Um aviso para os mais sensíveis, o filme não é nada agradável de se assistir. O filme tem pouco mais de uma hora, mas acreditem, ninguém poderia assistir mais tempo do que isso.
Apenas como curiosidade: estão enganados os que acham que esse tipo de história só acontece em filmes. Muitos de vocês já devem ter lido histórias de serial killers da vida real publicadas aqui no blog e que se assemelham ao comportamento de Rob. Recentemente, publicamos em nossa fan page no facebook o caso de uma sueca de 37 anos que foi presa em setembro de 2012 suspeita de fazer sexo com esqueletos. Em sua casa foram encontrados 6 crânios, 1 espinha dorsal e mais de 100 ossos, além de dois CD’s intitulados: “Minha Necrofilia” e “Minha Primeira Experiência”. Segundo relatos locais, ela escreveu em um fórum na internet:
“Minha moral define meus limites e eu estou preparada para aceitar a punição. É uma pena. Eu quero o meu homem como ele é, vivo ou morto. Ele me permite encontrar a felicidade sexual.”
Ela também tinha um código de acesso ao necrotério local, e alegou que comprou os ossos (que eram de diferentes partes do mundo) através da Internet, alegando ser para fins históricos. “Encontramos algumas fotos em que ela aparece lambendo um crânio”, disse o promotor do caso.

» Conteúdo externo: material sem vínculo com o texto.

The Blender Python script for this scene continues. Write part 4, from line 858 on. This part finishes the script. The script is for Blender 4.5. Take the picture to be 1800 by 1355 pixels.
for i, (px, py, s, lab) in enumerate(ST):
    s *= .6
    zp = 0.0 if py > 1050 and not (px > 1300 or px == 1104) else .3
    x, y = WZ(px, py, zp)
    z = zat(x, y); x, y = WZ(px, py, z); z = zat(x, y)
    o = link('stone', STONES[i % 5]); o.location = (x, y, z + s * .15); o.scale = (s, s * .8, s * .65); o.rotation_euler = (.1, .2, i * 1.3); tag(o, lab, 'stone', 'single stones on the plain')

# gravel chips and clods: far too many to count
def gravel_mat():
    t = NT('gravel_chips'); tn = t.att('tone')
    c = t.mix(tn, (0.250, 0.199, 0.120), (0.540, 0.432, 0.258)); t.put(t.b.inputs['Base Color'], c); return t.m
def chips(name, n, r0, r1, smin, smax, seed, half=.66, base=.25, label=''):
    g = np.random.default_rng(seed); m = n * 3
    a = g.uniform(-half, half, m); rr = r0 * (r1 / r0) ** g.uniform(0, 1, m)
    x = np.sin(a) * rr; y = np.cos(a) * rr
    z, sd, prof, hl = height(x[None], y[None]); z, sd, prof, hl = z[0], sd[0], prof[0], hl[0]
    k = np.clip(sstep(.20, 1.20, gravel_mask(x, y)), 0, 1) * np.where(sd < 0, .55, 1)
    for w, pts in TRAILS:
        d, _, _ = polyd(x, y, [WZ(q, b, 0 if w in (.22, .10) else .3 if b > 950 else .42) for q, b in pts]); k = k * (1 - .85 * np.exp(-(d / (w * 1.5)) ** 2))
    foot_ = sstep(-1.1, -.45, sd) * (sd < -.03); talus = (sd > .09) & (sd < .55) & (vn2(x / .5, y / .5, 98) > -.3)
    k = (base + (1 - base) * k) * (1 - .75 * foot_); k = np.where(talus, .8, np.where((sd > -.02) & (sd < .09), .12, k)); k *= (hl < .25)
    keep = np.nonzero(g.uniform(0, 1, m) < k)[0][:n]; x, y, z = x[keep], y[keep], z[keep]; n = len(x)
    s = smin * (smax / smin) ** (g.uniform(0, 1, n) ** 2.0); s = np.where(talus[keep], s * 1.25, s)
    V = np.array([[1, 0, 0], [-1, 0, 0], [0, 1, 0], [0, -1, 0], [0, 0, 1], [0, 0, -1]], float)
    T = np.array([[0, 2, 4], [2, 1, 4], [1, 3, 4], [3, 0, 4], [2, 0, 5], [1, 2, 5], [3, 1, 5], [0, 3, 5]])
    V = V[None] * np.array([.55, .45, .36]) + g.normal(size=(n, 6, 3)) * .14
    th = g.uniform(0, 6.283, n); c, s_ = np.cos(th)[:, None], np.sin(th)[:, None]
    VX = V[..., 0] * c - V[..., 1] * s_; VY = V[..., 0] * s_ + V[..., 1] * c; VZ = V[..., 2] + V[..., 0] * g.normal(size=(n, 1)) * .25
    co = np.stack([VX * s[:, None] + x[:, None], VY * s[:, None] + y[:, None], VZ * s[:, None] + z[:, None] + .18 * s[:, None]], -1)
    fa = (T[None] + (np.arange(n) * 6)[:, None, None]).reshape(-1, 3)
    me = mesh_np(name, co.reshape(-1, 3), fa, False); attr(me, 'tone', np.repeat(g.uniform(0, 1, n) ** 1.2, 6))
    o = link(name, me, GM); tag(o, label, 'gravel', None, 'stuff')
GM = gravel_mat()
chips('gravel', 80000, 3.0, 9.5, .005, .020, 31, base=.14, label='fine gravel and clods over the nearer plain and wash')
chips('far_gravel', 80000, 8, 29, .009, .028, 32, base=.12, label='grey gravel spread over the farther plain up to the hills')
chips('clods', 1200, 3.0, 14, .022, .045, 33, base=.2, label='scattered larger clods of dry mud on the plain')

A mulher foi acusada de “violação da paz dos mortos” e poderá pegar até dois anos de cadeia.
No próximo post mais uma dica sobre um fantástico filme de horror gore. E a propósito, a cena final de Nekromantik é instigante.
Informações
Título: Nekromantik
Direção: Jorg Buttgereit
Produção: Manfred O. Jelinski
Escrito por: Jörg Buttgereit e Franz Rodenkirchen
Elenco: Daktari Lorenz, Beatrice Manowski e Harald Lundt
Edição: Jörg Buttgereit e Manfred O. Jelinski
Lançamento: 1987
País: Alemanha
Língua: Alemão
Obs.: O filme teve uma sequência em 1991. “Nekromantik 2” foi proibido na Alemanha e o diretor Jorg Buttgereit chegou a ser interrogado pela polícia alemã sob à alegação de “glorificação da violência”.